Football managers are judged not on what is forthcoming, but on the contemporary.

Should players the likes of Fosu-Mensah, Blackett, and Borthwick-Jackson make a first team that has realistic title ambitions, or is that the make-up of a mid-table side in flux like an Everton or a Southampton?

For every Marcus Rashford or Jesse Lingard, there are a hundred Saidy Jankos.

In terms of the current state of affairs, Nicky Butt has been promoted to the academy's Head of Coaching and Henny de Regt, an 18-year vet of Ajax's famed youth set-up, has been lured away from Amsterdam to take the chief scouting gig at United.
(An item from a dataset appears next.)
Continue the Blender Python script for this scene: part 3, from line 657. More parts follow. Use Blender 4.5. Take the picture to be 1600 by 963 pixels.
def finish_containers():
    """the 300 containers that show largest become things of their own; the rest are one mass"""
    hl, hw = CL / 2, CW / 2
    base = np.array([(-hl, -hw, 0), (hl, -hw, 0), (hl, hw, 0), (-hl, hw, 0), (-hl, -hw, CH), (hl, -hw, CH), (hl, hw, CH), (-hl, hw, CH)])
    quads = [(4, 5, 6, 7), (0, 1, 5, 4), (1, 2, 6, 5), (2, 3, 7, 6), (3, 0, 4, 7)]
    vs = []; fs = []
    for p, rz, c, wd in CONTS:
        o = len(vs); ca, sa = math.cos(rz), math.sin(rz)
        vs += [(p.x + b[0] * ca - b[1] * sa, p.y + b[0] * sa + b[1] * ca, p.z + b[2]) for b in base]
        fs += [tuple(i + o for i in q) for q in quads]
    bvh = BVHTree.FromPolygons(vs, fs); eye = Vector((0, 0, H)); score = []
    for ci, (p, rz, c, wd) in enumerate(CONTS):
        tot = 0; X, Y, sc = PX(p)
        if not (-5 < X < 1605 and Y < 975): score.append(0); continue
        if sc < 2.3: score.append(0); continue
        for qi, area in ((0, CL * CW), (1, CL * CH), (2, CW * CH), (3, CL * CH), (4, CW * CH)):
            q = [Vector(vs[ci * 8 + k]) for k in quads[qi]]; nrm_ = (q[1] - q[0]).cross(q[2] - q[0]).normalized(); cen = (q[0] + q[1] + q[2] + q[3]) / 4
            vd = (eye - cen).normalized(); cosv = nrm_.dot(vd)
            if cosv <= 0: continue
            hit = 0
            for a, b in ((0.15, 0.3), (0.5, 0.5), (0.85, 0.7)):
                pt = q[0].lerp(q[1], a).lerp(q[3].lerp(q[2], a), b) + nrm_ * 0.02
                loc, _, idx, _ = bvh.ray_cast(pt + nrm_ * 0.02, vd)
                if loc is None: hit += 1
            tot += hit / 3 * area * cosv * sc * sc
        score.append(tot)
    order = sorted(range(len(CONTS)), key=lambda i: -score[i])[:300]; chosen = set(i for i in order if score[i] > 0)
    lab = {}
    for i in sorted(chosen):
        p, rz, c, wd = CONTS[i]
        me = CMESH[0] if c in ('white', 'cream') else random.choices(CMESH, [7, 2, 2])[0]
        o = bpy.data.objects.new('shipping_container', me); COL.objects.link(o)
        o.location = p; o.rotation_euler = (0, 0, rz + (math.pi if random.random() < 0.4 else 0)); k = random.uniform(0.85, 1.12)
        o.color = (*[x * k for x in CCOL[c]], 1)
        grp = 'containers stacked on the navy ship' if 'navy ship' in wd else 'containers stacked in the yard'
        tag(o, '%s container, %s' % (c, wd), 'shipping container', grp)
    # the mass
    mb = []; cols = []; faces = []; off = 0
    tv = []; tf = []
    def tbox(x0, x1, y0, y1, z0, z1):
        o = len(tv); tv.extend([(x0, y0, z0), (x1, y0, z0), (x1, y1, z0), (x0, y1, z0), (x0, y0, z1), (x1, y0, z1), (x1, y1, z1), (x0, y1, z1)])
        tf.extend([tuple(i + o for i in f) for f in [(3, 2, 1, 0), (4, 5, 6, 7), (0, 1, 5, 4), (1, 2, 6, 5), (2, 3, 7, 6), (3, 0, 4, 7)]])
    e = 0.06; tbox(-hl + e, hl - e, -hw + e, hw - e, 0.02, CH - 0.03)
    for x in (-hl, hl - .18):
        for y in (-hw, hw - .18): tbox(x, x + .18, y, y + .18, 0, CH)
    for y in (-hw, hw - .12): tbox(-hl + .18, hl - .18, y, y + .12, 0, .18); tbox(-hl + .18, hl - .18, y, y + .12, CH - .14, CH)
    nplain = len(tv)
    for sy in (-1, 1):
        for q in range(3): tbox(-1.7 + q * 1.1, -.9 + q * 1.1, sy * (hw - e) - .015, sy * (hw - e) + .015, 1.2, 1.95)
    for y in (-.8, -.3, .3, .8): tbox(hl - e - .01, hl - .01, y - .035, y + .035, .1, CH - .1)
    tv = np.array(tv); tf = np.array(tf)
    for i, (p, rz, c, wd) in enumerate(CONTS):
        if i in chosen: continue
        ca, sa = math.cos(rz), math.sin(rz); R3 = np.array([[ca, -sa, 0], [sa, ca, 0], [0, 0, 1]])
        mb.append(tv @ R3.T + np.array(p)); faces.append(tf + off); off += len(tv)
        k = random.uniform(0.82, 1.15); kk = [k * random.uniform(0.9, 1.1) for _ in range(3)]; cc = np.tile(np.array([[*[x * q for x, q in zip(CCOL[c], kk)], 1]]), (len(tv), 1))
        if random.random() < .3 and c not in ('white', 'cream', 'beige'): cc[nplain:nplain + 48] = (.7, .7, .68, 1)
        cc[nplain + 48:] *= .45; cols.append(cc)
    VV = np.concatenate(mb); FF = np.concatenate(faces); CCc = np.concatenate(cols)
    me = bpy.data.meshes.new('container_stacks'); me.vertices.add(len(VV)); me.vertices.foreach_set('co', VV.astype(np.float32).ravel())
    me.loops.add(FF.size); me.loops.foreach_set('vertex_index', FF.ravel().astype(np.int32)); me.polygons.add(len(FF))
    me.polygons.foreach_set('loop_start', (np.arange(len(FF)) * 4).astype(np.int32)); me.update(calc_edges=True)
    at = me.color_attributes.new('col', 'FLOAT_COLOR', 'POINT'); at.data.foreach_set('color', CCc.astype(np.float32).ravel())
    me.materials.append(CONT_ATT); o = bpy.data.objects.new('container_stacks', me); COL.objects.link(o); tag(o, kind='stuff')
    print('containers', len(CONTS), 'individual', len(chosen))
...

Doubt Mourinho cares, and it's hard to blame him for his aloofness.

The two-time Champions League winner was brought to Old Trafford not to develop the future, but to erase the mnemonics of the fleeting Van Gaal era.

Faced with a tattered squad lacking in creativity and blessed with a seemingly endless amount of financial muscle, Mourinho brought in Eric Bailly, Henrikh Mkhitaryan, Zlatan Ibrahimovic and Red Devils academy grad Paul Pogba.

When May rolls around, if Mourinho and Co. lift Manchester United's record 21st top-flight title, and first since 2012-13, few will doubt the state of the academy and its bearing on the future.

Mourinho, who has never held a managerial appointment longer than three years, will be long gone by then, and a new high-profile manager will be in place, tethered to Ed Woodward's pocketbook rife with blank cheques.

A year ago, only those with intimate knowledge of United's youth set-up paid any mind to the name Marcus Rashford.

A year later, the 18-year-old has three England caps and eight top-tier goals, a record that formerly belonged to George Best and a stunning brace against Arsenal that effectively shattered the Gunners' title hopes.

For all the blockbuster summer moves, an academy product who joined the club as a seven-year-old saved Mourinho's hide Saturday at the KC Stadium with the Fergie Time match-winner against Hull City.

The children may be the future, but Mourinho cares only for the present, and to his credit, he wasn't brought to Old Trafford to play babysitter.

He was hired to win the league, and while the future may not be bright, Mourinho will be long gone by then.